Along with Carlson, Boller later termed Pastor Paula White, who has had a role in the first Trump administration, as “a Christian Zionist evangelical heretic … a crazy person.” Carlson chimed in, stating that she is “saying things that bear no resemblance at all to Christian doctrine.”
Later on, Boller highlighted her subjective feeling of being persecuted for his religious beliefs. Relating to her removal from the White House Commission on Religious Liberty, she asked rhetorically, “Am I not allowed to have my religious freedom while serving on this religious liberty commission? Or do I have to be a Zionist who supports a genocide?”
She also described a conversation she conducted with a fellow member on the commission. When told she was being removed, he inquired why. Her response was, “I have no idea, other than I’ve been criticizing Israel and talking about the genocide in Gaza. Sorry, I’m a pro-life Christian. I can’t sit here while children are being starved and bombed.”
The person on the other side of that conversation was Robert Emmet Patrick Barron, a theologian who serves as bishop of the Diocese of Winona-Rochester. In a follow-up post on X, he was more explicit in his opinion about Boller.
He wrote on March 20: “Boller … has called out myself and other Catholic members of the commission for not defending her. This is absurd. Mrs. Prejean Boller was not dismissed for her religious convictions but rather for her behavior at a gathering of the commission last month: browbeating witnesses, aggressively asserting her point of view, hijacking the meeting for her own political purposes.”

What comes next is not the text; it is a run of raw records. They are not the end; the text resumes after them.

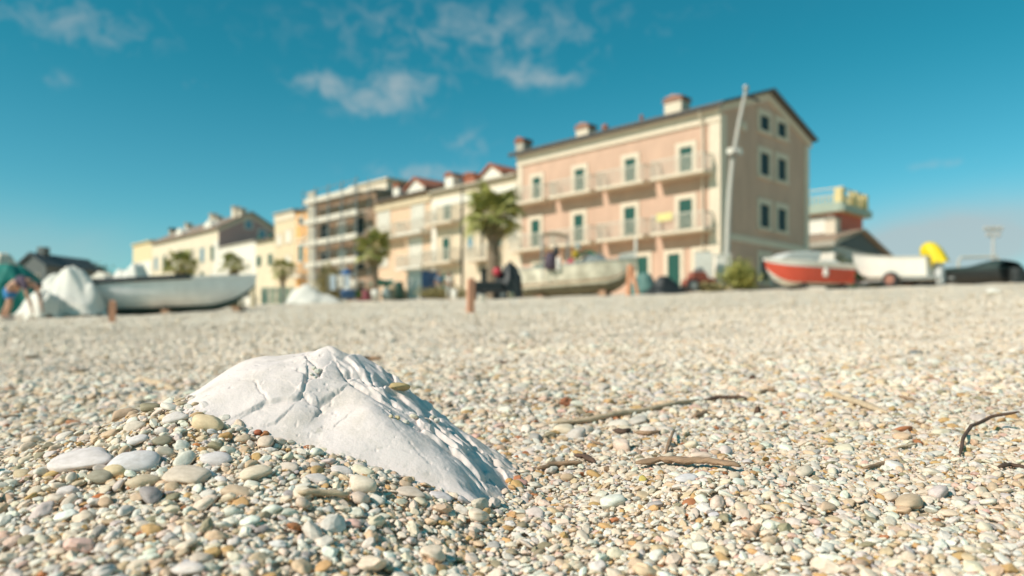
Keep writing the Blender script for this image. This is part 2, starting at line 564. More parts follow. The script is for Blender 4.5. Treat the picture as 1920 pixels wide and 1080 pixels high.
# grey-green lichen specks and rusty stains of their own shape
nz3 = t.nodes.new('ShaderNodeTexNoise'); nz3.inputs['Scale'].default_value = 75; nz3.inputs['Detail'].default_value = 7; nz3.inputs['Roughness'].default_value = .7
L(co.outputs['Object'], nz3.inputs[0])
rp3 = t.nodes.new('ShaderNodeValToRGB'); rp3.color_ramp.elements[0].position = .53; rp3.color_ramp.elements[0].color = (0, 0, 0, 1); rp3.color_ramp.elements[1].position = .72; rp3.color_ramp.elements[1].color = (.75, .75, .75, 1)
L(nz3.outputs[0], rp3.inputs[0])
nz4 = t.nodes.new('ShaderNodeTexNoise'); nz4.inputs['Scale'].default_value = 9; nz4.inputs['Detail'].default_value = 4; L(co.outputs['Object'], nz4.inputs[0])
rp4 = t.nodes.new('ShaderNodeValToRGB'); rp4.color_ramp.elements[0].position = .42; rp4.color_ramp.elements[0].color = (0, 0, 0, 1); rp4.color_ramp.elements[1].position = .66; rp4.color_ramp.elements[1].color = (1, 1, 1, 1)
L(nz4.outputs[0], rp4.inputs[0])
mu = t.nodes.new('ShaderNodeMath'); mu.operation = 'MULTIPLY'; L(rp3.outputs[0], mu.inputs[0]); L(rp4.outputs[0], mu.inputs[1])
mx = t.nodes.new('ShaderNodeMix'); mx.data_type = 'RGBA'; mx.inputs[7].default_value = (.42, .37, .29, 1)
L(mu.outputs[0], mx.inputs[0]); L(rp.outputs[0], mx.inputs[6]); L(mx.outputs[2], b.inputs['Base Color'])
nz2 = t.nodes.new('ShaderNodeTexNoise'); nz2.inputs['Scale'].default_value = 170; nz2.inputs['Detail'].default_value = 8; nz2.inputs['Roughness'].default_value = .65
L(co.outputs['Object'], nz2.inputs[0])
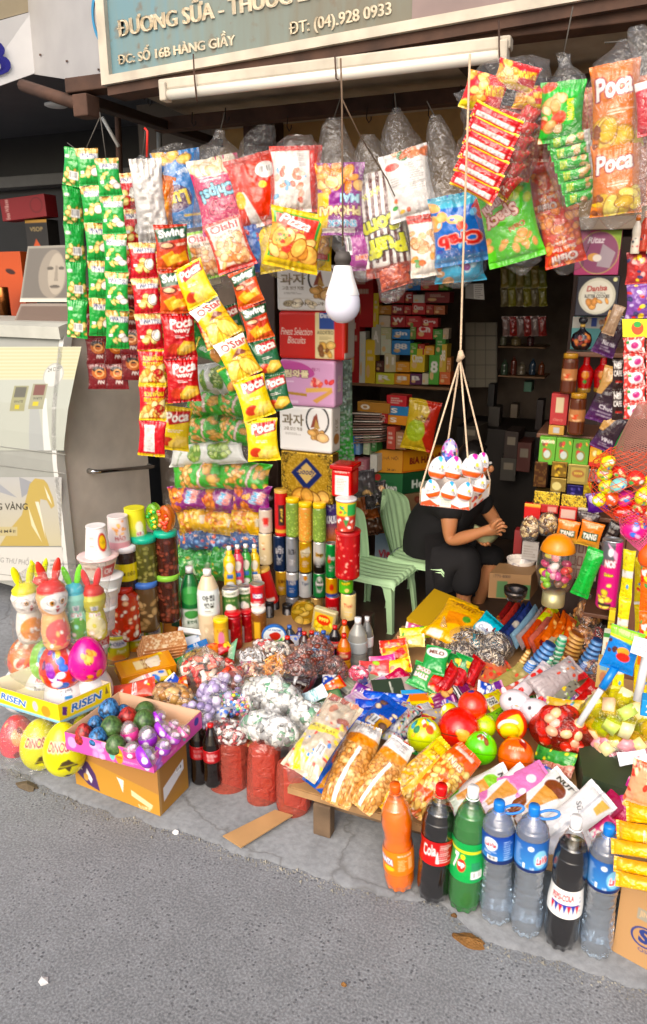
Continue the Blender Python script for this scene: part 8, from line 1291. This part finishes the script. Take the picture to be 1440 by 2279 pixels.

He also clarified the Catholic position on matters of “Zionism.” For Barron, the State of Israel has a right to exist, though the modern nation of Israel does not represent the fulfillment of biblical prophecies and hence does not stand beyond criticism. He ended, writing: “To paint herself as a victim of anti-Catholic prejudice or to claim that her religious liberty has been denied is simply preposterous.”
These people, righteously raging their Christianity, may be suffering from a form of persecutory delusion. That mental and psychological framework has led them willingly to be accused of irrationality as an element of modern-day martyrdom. They feel, for some strange reason (unless it’s all about the greenbacks), that being in a minority—one that is ridiculed—is actually “proof” of the truth of their convictions. They are pig-pen delighted to exist in their unique in-group status as champions of an outlier view of Jews.
Owens, and specifically, Boller, display the obvious new convert fervor that forces them to be so overtly extroverted in their disgust of fellow Christians and hate for Israel and Judaism.
Social psychology researchers have found that people can form self-preferencing in-groups, even if they are in a significant minority position. In doing so, while experiencing feelings of exclusion, they nevertheless achieve a higher awareness of their identity. In the case of “The Three Cs,” this perception excites them and provides a form of self-justification. They resist the obvious evidence of their irrationality and reject sensible, contrary logical arguments that disprove their beliefs.
And why do we not hear what Carlson, Boller and Owens have to say about the actions of Arab terror groups and Islamist countries against Israelis and Jews? Or about the persecution of Christians in Muslim lands? Why the dichotomy? Why sound the one note?
The danger is that their lack of any real success—beyond temporary media fame and, possibly, fortune—is that their anger only increases. While all they are doing is talking, the true evil is emboldening all those others who hate, channeled through computers and online instruments.